I began working with IU’s Center for Underwater Science in 2017, as an undergraduate student on a field project in the Florida Keys. On this trip, I completed my Open Water checkout dives and got to dive many reefs and shipwrecks within the National Marine Sanctuary. Since then, I have been on many field projects with the Center, focusing on cultural heritage management and site preservation. I decided to stay at IU in order to continue working in the program, while also working on graduate degrees in archaeology.

Location of fieldwork; why choose this location?

Because my fieldwork relies on a team of people, I work where my program has already established local ties. These places include the Dominican Republic, Great Lakes, the Florida Keys, and California. I love returning time after time to visit the same communities. These relationships are the reason that I get excited to do this kind of work.

Recently, our team has expanded our scope of research to include Thunder Bay National Marine Sanctuary’s many shipwrecks. I have also been working with a team of Maritime Archaeologists from the Wisconsin Historical Society; I am proud to say I am a cold-water diver! Really, I am happy to work anywhere that affords me the opportunity to work with local communities. 

What advice would you give for successful fieldwork?
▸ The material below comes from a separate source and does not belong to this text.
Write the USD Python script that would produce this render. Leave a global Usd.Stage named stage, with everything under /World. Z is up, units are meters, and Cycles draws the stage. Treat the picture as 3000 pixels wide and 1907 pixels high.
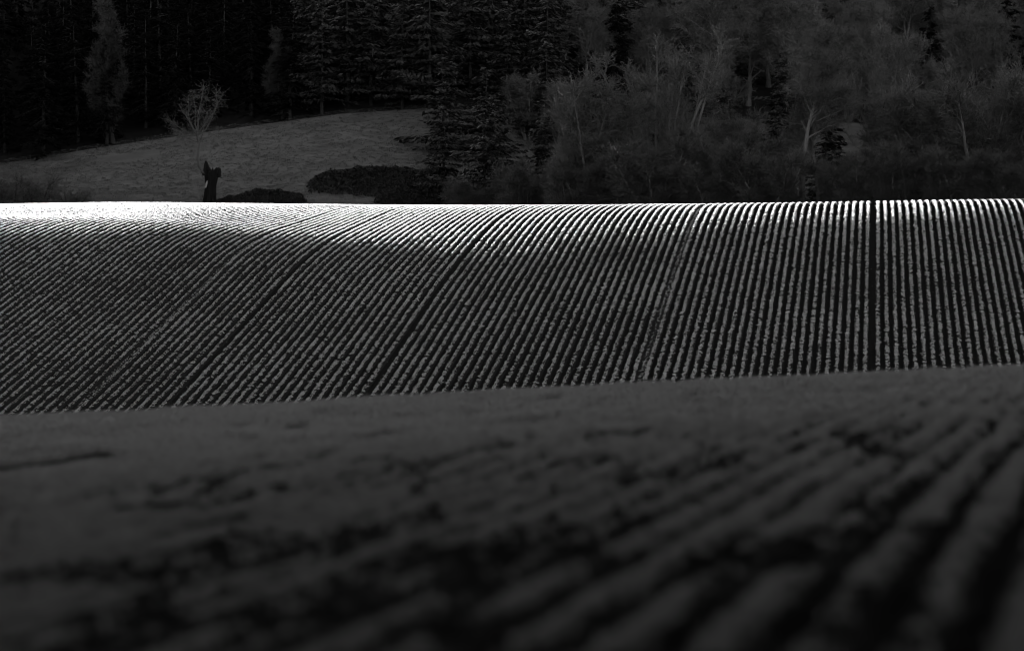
import math
import numpy as np
import trimesh
import meshkit
import usdkit
from pxr import Gf, Sdf, Usd, UsdGeom, UsdLux, UsdShade, Vt

stage = Usd.Stage.CreateInMemory()
UsdGeom.SetStageUpAxis(stage, UsdGeom.Tokens.z)
UsdGeom.SetStageMetersPerUnit(stage, 1.0)
UsdGeom.Xform.Define(stage, "/World")
UsdGeom.Scope.Define(stage, "/World/Looks")

# ------------------------------------------------------------------ camera, sky, sun, exposure
F = 5833.0                                   # focal length in pixels of the 3000 px wide photograph
PITCH = math.atan((953.5 - 700) / F)
SUN_ELEV, SUN_AZ = math.radians(7.2), math.radians(-55.0)      # azimuth from +y towards +x
EXPOSURE, SUN, SKY = 5.6, 1.25, 0.05

cam = UsdGeom.Camera.Define(stage, "/World/camera")
cam.CreateFocalLengthAttr(70.0)
cam.CreateHorizontalApertureAttr(36.0)
cam.CreateVerticalApertureAttr(36.0 * 650 / 1024)
cam.CreateClippingRangeAttr(Gf.Vec2f(0.1, 5000))
cam.CreateFStopAttr(0.7)
cam.CreateFocusDistanceAttr(190.0)
cam.CreateExposureAttr(EXPOSURE)
cam.AddRotateXOp().Set(90.0 - math.degrees(PITCH))

looks = "/World/Looks/"
usdkit.material(stage, looks + "sky", {
    "sky": ("sky_texture", {"sky_type": "single_scattering", "sun_disc": False, "sun_elevation": SUN_ELEV, "sun_rotation": SUN_AZ, "air_density": 0.6, "aerosol_density": 0.6}),
    "bw": ("rgb_to_bw", {}),
    "bg": ("background_shader", {"strength": SKY})},
    [("sky.color", "bw.color"), ("bw.val", "bg.color")], surface="bg.background")
dome = UsdLux.DomeLight.Define(stage, "/World/sky")
UsdShade.MaterialBindingAPI.Apply(dome.GetPrim()).Bind(UsdShade.Material.Get(stage, looks + "sky"))
dome.GetPrim().SetCustomDataByKey("kind", "structure")

sun = UsdLux.DistantLight.Define(stage, "/World/sun")
sun.CreateIntensityAttr(SUN)
sun.CreateNormalizeAttr(True)
sun.CreateAngleAttr(0.5)
sun.CreateColorAttr(Gf.Vec3f(1, 1, 1))
sun.AddRotateZOp().Set(-math.degrees(SUN_AZ))
sun.AddRotateXOp().Set(-(90.0 - math.degrees(SUN_ELEV)))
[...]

My most important consideration is the team that I surround myself with. If I am confident in the abilities of my team and our research capabilities as a whole, I find it much easier to focus on the task at hand and to remain confident that we will be able to get the job done. Data collection within Underwater Science functions on teamwork, which is why I make sure I have trustworthy and capable people in my corner. I always consider logistics when joining new research teams, which allows me to focus my attention from that point forward on each person’s role as a scientist. 

What is your top graduate school life hack or survival resource?

As a PhD student and full-time employee, time management is my most important survival resource. If I schedule my day hour-by-hour, I can manage my time more closely, which allows me to get things done and have time for life, too. Lists are also a huge part of my routine.